一生涯を、趣味を楽しみながら生きるのは素晴らしいことだし、働くかどうかは個人の自由だが、それが許されない時が必ず来る。団塊ジュニアはもうおじさんおばさんになり、若さゆえの体力や順応する力を失っている。若者だった頃から同じ生活を続けてこられた人も、それを変えねばならないタイムリミットは平等に訪れる。下手をするとそれが「死」かもしれない。親も永遠ではないし、自分自身もそうだ。もう40過ぎどころかアラフィフだ。
串田さんもこのまま無職でいいとは思っていない。いずれまたバイトを探す、バイトでなんとかなるとは言っていた。運が良いことに都内の雇用状況は非正規に限れば人手不足だ。母親の年金と串田さんのバイト代をあわせれば、団地の家賃は幸い安いので実際のところなんとかなるだろう。串田さんは3DKの団地の一部屋をずっと子供のころから自室にしてきた。いわゆる子供部屋おじさんだが、母親の面倒をみるというならそれもありだろう。
世間一般の他人と比べれば、串田さんはもういろんな意味で間に合わない人だ。だが幸せなんて十人十色、串田さんは趣味に走っている限り、裕福ではないかもしれないが満ち足りて生きていられるかもしれない。串田さんはある意味、社会の競争からは降りて自己完結の欲望のまま生きている。笑うなかれ、趣味趣向は違っていても、世の中の多く、とくに男などこんなものである。自分の部屋で画像加工とファイル交換をしている限り、大事件には至るまい。ただ、くれぐれもレイヤーのみなさんにご迷惑をかけないようにとは言っておいた。

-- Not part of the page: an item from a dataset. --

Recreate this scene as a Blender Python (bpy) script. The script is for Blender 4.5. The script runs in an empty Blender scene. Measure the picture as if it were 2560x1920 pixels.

自己完結したなかで生きているとはいっても、串田さんは決して孤独ではないし、世の中にまったく興味を持っていないわけではない。この取材に関しても基本的に面白がって喜んでいたし、彼には多くの同好のカメコ仲間がいる。
「結束は固いよ。みんな同じ世代だ」
みな1980年~1990年代の、アングラ文化の申し子ということか。ただ、性の搾取やハラスメントに対する権利への意識は、昔に比べれば確実に上がっている。団塊ジュニアに限らずその上の世代も含めて昭和の男は、昔の価値観のまま、おおらかに考えてしまう感覚が根強い。当時のそういった文化を表現していた媒体の加担者であった私だからこそ、自戒も含めよく知っている。